Dataset excerpt
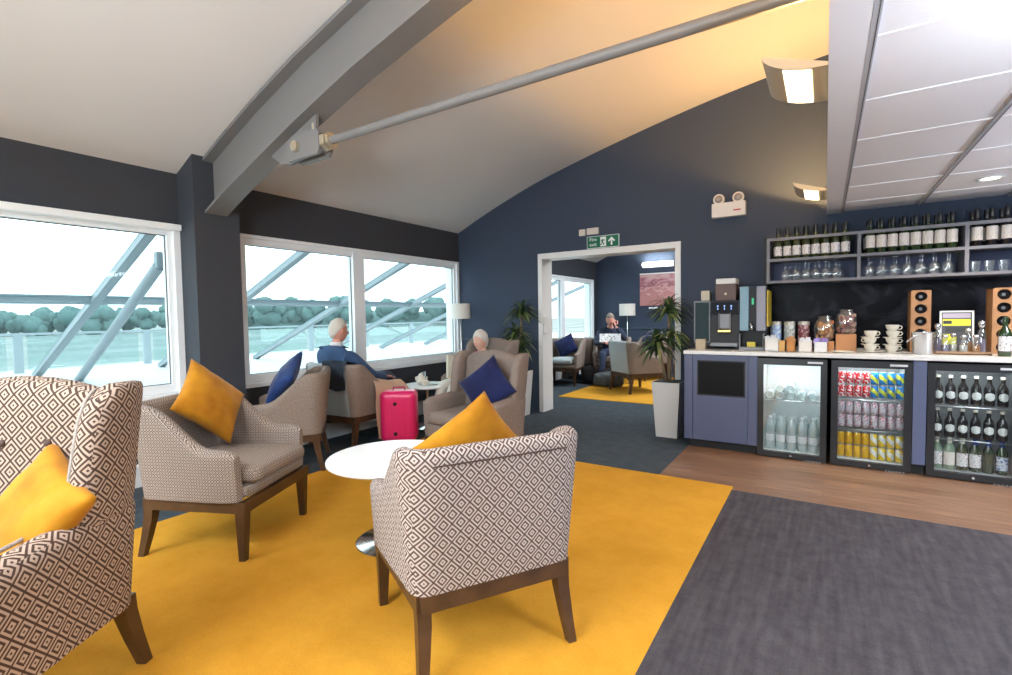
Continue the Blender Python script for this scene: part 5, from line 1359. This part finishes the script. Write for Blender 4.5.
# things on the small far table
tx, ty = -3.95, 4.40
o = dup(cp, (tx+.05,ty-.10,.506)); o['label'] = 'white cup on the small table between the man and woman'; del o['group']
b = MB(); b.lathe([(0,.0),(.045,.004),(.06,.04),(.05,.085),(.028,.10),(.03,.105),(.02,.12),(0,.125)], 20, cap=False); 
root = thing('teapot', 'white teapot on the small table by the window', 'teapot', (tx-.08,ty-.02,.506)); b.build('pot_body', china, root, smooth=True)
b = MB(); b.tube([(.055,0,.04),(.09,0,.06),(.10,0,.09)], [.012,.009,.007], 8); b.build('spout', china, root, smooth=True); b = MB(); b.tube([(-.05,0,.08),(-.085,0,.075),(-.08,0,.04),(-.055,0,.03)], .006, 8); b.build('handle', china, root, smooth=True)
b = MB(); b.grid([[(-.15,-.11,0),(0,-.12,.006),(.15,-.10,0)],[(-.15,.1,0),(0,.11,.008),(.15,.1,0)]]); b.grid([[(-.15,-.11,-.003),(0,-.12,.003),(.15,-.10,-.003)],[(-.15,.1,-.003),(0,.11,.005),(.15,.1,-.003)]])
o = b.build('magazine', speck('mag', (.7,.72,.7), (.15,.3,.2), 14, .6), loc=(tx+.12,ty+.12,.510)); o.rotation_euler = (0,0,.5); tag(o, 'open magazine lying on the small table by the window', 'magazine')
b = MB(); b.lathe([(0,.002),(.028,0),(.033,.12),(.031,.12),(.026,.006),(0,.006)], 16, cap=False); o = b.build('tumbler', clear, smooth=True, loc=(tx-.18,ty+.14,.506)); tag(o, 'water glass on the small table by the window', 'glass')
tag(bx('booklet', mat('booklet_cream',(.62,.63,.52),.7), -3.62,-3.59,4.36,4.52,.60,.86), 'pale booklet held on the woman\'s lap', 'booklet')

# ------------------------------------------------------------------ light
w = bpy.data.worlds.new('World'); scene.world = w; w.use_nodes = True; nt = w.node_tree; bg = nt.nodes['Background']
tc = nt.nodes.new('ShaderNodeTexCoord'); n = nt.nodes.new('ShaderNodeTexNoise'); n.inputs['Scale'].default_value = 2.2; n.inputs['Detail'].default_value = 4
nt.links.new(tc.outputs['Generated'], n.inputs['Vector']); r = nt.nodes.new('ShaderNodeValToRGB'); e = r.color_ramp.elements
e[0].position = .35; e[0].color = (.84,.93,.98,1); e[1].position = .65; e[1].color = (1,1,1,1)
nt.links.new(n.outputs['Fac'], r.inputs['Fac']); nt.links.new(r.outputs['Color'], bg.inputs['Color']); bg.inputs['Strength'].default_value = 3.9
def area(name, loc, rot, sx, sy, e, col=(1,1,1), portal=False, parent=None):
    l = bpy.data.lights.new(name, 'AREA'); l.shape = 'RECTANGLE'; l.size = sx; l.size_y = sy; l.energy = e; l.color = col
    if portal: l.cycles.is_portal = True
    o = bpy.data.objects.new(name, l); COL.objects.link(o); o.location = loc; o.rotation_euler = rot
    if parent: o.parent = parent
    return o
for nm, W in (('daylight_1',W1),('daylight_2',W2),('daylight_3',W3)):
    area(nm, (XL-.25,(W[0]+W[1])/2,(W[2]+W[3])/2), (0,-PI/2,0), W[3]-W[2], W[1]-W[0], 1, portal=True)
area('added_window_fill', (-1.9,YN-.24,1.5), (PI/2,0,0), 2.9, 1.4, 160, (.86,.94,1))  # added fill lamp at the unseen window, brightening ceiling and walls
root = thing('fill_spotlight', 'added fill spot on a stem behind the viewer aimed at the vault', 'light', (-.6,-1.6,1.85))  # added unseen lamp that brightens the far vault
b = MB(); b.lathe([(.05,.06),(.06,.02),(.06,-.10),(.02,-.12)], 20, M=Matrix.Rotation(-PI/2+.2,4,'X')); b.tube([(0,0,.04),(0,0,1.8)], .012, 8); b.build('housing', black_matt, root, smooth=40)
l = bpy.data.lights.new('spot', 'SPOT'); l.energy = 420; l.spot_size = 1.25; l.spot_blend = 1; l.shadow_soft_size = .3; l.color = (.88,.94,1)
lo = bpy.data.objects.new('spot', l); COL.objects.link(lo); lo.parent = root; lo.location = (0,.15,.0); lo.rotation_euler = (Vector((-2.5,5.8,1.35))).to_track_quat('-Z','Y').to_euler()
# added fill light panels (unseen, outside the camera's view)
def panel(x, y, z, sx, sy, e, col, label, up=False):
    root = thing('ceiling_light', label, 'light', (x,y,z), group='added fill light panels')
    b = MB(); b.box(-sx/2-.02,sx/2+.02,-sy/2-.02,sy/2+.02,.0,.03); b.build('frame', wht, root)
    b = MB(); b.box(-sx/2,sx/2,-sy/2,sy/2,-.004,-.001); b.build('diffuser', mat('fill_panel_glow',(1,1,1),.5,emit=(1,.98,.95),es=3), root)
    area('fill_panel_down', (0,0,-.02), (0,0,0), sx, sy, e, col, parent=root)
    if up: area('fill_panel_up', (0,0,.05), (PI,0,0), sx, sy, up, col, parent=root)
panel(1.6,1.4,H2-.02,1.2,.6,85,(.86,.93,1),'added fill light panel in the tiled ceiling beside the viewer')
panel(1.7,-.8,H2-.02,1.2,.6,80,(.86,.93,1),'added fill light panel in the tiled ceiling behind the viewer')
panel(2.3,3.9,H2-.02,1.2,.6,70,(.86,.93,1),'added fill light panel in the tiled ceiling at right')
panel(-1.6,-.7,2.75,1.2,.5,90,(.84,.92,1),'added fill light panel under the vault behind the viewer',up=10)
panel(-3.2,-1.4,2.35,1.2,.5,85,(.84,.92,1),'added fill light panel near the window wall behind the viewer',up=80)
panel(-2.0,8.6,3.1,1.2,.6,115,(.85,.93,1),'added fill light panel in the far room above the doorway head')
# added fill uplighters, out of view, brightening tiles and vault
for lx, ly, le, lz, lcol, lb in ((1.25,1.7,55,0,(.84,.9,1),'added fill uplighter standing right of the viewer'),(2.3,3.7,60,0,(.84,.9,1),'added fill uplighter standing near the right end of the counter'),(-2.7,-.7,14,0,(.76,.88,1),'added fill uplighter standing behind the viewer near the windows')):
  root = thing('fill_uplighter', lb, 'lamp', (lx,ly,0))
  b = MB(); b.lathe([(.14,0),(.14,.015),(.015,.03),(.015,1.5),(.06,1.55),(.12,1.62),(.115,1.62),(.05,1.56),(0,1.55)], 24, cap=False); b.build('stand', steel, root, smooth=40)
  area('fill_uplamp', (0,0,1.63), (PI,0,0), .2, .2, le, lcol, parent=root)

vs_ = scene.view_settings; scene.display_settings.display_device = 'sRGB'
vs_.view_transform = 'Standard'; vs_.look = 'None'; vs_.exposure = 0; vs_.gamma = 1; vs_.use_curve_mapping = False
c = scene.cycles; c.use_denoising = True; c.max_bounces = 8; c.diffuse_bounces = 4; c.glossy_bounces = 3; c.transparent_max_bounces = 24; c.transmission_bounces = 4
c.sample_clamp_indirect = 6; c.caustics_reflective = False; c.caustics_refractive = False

---

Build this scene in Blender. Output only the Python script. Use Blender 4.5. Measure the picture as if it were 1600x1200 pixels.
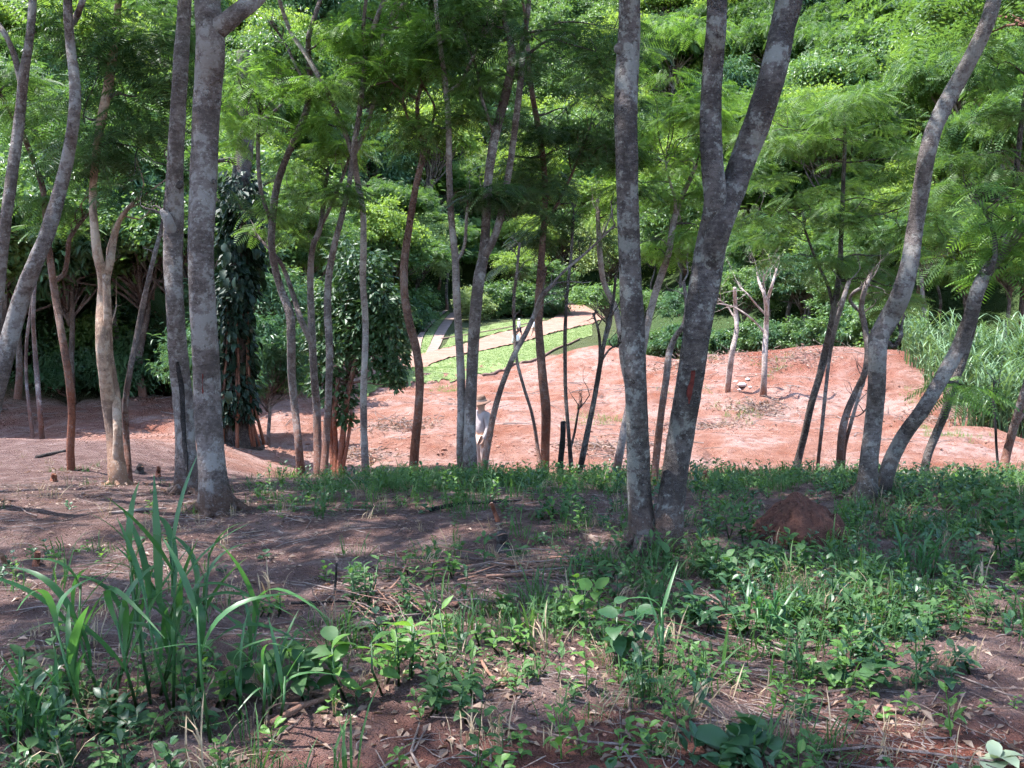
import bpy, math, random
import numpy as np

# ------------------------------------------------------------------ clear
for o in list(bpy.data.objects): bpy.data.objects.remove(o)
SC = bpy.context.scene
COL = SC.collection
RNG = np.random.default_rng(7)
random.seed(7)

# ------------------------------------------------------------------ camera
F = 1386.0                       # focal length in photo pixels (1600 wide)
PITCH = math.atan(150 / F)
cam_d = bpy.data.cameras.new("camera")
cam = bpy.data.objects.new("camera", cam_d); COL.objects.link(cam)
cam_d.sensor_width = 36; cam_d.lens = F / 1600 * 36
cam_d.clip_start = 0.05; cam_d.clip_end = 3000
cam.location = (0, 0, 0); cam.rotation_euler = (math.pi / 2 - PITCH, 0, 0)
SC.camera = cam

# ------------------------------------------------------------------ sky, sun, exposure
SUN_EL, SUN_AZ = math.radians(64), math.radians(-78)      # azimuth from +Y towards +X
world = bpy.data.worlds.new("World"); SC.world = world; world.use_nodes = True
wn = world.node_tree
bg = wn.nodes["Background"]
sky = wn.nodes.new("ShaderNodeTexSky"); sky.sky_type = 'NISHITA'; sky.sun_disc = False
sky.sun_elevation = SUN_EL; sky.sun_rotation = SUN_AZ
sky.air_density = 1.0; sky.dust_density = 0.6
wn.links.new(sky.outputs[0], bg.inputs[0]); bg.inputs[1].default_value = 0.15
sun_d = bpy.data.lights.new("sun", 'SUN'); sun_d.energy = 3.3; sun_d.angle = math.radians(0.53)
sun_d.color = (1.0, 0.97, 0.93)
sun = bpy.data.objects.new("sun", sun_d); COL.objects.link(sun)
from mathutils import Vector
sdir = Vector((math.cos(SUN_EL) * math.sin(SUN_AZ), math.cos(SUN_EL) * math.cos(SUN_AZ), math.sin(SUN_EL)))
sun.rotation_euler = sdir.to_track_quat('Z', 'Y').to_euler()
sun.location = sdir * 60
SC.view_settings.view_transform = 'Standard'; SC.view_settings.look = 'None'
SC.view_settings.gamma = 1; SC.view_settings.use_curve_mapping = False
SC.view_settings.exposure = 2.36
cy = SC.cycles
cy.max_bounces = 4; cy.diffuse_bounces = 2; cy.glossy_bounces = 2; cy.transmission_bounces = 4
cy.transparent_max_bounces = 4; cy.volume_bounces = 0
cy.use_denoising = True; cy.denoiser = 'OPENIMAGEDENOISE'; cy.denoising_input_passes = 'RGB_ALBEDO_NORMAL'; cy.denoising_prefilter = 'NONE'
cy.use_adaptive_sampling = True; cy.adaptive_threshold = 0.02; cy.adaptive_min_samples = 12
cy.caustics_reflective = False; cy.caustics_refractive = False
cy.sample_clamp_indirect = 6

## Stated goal
Retype only the lines above from the one with "Build this scene" through the one with "SC.camera = cam", exactly and with both ends. Images stay out.

## Response to this exercise
Build this scene in Blender. Output only the Python script. Use Blender 4.5. Measure the picture as if it were 1600x1200 pixels.
import bpy, math, random
import numpy as np

# ------------------------------------------------------------------ clear
for o in list(bpy.data.objects): bpy.data.objects.remove(o)
SC = bpy.context.scene
COL = SC.collection
RNG = np.random.default_rng(7)
random.seed(7)

# ------------------------------------------------------------------ camera
F = 1386.0                       # focal length in photo pixels (1600 wide)
PITCH = math.atan(150 / F)
cam_d = bpy.data.cameras.new("camera")
cam = bpy.data.objects.new("camera", cam_d); COL.objects.link(cam)
cam_d.sensor_width = 36; cam_d.lens = F / 1600 * 36
cam_d.clip_start = 0.05; cam_d.clip_end = 3000
cam.location = (0, 0, 0); cam.rotation_euler = (math.pi / 2 - PITCH, 0, 0)
SC.camera = cam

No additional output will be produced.